Perhaps it is because America is such a large country where major cities are separated by great distances, but it's been my experience that many Americans rarely appreciate just how close major cities can be elsewhere in the world. Culture does not stop at national borders and the ancient cultures of the Near East do not line up along borders created by politicians in the 20th century.
This map of the Eastern Mediterranean coast doesn't have any national boundaries marked on it, but it does show the locations of the major cities and thus reveals how close they all really are. Beirut, Sidon, Tyre, Baalbek, Damascus, Acre, Haifa, Jericho, Jerusalem, and Amman are all within relatively short distances of each other. These cities were important even in the ancient world and their closeness reveal how there could be so much religious and cultural continuity in the region, even when travel was costly, difficult, and time-consuming.
It may also illustrate how there would be religious and cultural continuity between Phoenicians in the north and Canaanites in the south. Scholars believe that the name 'Phoenician' probably comes from the Greek phoinix, a red-purple color which probably refers to the famous red-purple dye produced and exported by Phoenicians for centuries. The name 'Canaan' may come from a Hurrian word, kinahhu, for the same color. Thus Phoenicia and Canaan are the same word for the same people, but in different languages.
It is likely that the Phoenicians of the Iron Age (1200-333 BCE) are descendants of the Canaanites of the Bronze Age (3000-1200 BCE) who were themselves probably the southern branch of a larger Semitic group known as the Amorites. The lands occupied by the Canaanites would have included modern Syria, Lebanon, and Israel.

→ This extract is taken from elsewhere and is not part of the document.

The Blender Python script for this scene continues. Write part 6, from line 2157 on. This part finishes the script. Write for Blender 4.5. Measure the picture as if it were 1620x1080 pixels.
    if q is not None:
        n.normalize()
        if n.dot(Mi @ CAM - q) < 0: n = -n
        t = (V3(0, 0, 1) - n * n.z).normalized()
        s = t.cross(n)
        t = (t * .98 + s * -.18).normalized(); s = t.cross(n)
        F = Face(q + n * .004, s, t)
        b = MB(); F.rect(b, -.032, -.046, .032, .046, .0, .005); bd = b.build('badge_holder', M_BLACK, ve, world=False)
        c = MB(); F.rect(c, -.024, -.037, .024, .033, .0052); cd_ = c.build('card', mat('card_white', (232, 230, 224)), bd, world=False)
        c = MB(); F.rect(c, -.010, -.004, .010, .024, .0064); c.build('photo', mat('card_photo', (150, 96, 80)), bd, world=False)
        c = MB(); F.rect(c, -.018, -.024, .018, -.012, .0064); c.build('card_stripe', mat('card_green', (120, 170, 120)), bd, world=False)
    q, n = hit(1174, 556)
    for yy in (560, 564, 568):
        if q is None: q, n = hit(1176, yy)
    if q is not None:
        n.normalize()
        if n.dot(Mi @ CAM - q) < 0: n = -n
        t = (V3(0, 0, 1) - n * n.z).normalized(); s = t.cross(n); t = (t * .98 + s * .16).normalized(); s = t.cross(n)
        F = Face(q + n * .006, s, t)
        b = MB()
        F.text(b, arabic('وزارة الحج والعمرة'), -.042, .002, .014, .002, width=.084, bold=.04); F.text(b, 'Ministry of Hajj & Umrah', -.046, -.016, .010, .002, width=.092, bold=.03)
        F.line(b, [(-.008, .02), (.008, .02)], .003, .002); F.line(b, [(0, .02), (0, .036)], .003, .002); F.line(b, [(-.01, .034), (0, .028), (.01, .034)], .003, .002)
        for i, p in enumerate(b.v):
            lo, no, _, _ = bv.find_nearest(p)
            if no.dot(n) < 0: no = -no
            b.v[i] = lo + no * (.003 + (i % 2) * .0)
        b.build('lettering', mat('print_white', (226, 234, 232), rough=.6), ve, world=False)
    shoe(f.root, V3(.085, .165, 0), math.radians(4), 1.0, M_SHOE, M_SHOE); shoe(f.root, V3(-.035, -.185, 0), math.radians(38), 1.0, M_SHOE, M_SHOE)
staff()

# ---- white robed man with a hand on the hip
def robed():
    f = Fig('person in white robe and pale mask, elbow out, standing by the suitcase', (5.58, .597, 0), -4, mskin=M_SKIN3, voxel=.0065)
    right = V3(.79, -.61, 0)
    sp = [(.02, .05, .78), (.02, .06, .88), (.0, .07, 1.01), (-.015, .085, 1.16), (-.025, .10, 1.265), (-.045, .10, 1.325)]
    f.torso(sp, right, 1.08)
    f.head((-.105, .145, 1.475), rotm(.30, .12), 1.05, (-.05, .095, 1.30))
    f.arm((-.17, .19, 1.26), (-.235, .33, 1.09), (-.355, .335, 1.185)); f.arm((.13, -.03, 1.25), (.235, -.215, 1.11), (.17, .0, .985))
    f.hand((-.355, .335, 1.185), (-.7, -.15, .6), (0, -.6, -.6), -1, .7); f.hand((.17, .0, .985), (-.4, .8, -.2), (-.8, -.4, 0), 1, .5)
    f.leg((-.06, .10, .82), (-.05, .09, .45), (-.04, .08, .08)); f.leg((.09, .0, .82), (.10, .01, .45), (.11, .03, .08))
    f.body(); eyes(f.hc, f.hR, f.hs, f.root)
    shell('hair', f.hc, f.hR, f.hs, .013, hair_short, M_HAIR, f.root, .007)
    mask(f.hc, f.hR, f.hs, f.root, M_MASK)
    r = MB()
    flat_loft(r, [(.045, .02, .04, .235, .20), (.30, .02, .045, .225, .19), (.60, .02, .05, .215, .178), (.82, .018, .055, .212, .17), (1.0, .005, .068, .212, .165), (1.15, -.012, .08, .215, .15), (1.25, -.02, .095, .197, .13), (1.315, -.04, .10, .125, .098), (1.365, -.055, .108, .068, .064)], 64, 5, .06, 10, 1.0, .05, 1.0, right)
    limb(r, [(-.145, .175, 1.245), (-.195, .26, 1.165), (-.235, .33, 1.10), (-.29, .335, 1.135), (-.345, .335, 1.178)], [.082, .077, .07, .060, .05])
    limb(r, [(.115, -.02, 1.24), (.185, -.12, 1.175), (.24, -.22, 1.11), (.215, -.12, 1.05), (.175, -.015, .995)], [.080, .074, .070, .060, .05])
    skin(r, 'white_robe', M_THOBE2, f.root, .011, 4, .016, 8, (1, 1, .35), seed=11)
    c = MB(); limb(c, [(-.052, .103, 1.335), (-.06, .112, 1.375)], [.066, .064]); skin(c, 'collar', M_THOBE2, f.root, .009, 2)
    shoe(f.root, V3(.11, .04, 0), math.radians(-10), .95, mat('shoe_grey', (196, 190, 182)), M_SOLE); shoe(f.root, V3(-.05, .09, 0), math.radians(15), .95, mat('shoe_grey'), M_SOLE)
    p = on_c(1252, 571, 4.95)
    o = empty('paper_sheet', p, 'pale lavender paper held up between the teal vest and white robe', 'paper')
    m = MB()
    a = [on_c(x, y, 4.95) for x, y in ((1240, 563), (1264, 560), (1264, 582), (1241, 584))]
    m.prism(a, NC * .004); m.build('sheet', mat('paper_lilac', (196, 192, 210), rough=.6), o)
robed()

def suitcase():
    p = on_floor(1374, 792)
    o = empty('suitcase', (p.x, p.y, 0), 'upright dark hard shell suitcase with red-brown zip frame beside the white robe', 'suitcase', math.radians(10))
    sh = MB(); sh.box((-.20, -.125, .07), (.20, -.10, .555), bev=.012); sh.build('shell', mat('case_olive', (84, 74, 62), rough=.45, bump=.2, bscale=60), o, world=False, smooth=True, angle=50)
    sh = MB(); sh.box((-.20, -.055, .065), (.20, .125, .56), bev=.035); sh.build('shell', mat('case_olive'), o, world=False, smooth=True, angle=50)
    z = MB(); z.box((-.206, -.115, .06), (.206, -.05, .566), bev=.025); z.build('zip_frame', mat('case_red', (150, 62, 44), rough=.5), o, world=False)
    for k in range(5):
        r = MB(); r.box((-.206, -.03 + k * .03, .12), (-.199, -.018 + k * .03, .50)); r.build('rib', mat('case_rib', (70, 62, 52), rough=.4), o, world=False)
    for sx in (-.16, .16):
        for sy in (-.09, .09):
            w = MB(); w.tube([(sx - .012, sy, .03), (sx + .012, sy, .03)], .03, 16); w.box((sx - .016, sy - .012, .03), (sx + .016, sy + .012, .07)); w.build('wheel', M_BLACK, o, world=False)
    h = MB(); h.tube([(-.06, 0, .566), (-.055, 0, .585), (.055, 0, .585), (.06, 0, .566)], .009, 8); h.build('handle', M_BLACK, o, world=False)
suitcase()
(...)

It is argued by some scholars that later Hebrew people descended from the Aramaeans, another Semitic group that settled between Syria and Mesopotamia in the 12th and 13th centuries BCE.
Other cultures in the region experienced severe disruptions at the transition to the Iron Age, but not the Phoenicians. Major Phoenician cities like Tyre and Sidon may have been founded by Canaanites. Such continuity would be important because almost nothing of the original Canaanites remains. Thus, while the archaeological records for the Phoenicians is far less then scholars would like, they may provide evidence about what the Canaanites believed without having to rely solely on biased reports in the Bible.